→ What to produce: Give back only the lines in the records below from the one with "Recreate this scene" to the one with "PI = math.pi", both inclusive, word for word.

→ Given entries:
>>>>
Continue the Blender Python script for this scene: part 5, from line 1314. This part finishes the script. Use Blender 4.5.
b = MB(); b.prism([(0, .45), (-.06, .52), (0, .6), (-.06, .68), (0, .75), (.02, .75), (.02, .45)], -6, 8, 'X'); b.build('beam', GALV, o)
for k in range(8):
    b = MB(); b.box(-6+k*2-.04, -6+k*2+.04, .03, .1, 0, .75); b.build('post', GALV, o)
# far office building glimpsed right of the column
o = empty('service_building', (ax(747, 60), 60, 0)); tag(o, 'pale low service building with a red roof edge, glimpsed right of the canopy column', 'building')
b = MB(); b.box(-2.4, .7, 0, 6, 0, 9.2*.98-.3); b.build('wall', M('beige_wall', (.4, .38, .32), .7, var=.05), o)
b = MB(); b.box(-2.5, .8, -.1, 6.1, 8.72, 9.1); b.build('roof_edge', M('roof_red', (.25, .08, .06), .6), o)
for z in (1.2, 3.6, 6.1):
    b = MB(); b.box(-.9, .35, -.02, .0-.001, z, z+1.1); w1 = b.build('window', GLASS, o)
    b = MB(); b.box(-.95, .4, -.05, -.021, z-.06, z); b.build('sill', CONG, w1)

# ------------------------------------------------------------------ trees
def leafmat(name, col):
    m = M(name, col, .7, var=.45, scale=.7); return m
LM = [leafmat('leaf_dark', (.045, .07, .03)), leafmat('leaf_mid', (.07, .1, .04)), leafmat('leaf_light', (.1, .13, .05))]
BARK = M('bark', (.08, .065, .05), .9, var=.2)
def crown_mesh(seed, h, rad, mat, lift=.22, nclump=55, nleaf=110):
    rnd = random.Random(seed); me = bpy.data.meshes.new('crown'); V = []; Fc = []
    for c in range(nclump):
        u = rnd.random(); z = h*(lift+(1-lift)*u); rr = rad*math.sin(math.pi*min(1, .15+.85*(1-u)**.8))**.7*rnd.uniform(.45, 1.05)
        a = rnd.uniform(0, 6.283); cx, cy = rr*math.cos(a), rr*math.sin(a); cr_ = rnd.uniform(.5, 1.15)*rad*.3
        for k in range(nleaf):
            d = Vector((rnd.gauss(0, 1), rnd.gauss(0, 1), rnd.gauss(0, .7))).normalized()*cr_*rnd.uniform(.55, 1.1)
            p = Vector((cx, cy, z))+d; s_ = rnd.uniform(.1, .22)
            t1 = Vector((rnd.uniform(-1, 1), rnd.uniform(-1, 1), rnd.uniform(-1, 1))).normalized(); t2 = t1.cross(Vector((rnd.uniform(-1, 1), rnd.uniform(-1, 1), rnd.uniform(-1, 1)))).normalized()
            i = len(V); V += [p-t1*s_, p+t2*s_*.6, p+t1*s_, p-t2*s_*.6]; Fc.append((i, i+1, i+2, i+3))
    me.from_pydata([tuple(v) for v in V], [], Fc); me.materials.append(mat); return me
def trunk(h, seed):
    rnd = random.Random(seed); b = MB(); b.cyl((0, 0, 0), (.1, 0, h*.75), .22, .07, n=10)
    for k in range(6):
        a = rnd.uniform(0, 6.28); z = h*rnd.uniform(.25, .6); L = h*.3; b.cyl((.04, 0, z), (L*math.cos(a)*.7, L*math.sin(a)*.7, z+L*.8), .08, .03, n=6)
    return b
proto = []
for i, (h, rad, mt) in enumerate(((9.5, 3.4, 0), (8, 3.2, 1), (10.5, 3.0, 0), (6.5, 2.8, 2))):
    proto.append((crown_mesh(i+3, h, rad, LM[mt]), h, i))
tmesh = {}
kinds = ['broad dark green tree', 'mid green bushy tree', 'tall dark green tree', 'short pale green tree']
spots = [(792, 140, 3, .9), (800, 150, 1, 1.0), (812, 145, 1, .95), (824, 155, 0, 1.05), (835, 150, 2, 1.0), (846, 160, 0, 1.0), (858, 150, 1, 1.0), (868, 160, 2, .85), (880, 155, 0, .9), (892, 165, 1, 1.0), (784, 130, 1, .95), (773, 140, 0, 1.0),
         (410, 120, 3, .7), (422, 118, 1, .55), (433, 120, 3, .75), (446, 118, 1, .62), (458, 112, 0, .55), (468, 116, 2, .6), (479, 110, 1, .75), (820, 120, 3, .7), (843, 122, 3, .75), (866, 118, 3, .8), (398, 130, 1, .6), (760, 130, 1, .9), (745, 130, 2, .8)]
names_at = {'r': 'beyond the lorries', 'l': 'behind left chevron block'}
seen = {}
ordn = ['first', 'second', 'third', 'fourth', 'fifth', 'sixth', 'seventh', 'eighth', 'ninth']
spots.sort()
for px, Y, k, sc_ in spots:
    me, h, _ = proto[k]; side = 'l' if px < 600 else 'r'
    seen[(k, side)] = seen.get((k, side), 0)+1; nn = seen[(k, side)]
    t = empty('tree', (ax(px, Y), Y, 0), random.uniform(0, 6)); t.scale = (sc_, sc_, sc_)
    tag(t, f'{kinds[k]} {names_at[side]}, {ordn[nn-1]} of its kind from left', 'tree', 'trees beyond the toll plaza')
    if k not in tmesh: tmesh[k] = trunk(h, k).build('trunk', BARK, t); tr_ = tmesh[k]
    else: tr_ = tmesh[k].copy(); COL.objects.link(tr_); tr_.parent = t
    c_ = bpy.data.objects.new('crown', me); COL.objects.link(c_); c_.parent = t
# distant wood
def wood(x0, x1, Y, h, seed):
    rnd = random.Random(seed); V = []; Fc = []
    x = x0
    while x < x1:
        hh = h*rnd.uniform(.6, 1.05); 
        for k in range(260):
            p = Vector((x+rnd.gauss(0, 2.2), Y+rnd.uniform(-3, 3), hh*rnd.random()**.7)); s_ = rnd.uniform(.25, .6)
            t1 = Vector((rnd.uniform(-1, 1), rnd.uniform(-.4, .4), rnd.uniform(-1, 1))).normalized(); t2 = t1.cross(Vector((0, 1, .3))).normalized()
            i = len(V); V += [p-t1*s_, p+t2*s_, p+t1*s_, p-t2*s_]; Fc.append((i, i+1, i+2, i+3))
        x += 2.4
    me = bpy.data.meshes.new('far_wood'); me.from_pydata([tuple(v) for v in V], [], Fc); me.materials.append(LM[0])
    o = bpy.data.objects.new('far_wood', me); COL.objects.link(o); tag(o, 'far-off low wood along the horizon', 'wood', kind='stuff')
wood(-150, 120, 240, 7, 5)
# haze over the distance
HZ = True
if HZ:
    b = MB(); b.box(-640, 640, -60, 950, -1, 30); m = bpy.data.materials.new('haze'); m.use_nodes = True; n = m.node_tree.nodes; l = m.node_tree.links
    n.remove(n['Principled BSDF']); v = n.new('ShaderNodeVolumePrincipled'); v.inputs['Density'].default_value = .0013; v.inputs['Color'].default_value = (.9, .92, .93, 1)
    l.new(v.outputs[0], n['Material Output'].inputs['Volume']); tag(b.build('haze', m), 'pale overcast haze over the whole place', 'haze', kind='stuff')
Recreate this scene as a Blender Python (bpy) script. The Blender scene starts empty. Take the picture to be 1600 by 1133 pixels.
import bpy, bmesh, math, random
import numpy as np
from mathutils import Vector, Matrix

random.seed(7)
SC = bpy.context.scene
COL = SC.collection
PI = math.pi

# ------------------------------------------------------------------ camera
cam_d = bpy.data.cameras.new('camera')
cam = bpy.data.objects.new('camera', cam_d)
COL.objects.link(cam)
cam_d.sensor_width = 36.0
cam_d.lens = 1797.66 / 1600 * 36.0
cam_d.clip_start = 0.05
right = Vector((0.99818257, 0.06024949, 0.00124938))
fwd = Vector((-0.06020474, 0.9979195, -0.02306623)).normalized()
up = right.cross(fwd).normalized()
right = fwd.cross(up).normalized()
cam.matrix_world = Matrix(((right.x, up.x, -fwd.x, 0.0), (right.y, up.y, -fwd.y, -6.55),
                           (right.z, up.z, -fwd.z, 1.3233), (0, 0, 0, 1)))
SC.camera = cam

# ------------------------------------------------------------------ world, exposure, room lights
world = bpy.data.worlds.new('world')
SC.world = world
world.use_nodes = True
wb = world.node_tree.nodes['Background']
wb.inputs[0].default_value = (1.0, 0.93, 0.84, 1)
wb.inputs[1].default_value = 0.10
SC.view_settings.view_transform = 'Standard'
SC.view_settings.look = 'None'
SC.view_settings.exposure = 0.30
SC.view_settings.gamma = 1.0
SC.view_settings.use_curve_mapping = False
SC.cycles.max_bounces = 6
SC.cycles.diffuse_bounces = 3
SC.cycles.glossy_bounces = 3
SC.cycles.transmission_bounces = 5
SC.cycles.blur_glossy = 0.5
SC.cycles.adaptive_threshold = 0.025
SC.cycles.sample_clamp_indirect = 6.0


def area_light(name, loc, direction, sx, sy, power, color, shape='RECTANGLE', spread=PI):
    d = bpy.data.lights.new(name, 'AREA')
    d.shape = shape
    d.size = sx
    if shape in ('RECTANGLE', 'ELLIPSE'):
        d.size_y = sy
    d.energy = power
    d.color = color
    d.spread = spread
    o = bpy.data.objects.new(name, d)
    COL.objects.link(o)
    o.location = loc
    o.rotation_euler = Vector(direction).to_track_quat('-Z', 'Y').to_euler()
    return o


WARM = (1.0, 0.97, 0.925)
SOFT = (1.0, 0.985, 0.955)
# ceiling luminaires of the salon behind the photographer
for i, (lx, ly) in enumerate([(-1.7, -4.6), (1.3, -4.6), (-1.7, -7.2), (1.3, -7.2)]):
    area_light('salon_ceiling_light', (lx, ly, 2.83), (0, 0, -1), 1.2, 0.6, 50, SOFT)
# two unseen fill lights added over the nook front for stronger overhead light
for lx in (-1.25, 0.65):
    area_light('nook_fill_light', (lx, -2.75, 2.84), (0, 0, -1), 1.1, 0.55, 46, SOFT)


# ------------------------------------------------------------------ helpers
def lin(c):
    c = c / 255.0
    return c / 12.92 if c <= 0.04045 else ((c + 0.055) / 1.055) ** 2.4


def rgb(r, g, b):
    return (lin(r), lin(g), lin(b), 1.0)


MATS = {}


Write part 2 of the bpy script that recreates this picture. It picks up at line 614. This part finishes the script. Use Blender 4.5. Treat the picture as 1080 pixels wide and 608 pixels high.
<<<<
→ Task result:
Recreate this scene as a Blender Python (bpy) script. The Blender scene starts empty. Take the picture to be 1600 by 1133 pixels.
import bpy, bmesh, math, random
import numpy as np
from mathutils import Vector, Matrix

random.seed(7)
SC = bpy.context.scene
COL = SC.collection
PI = math.pi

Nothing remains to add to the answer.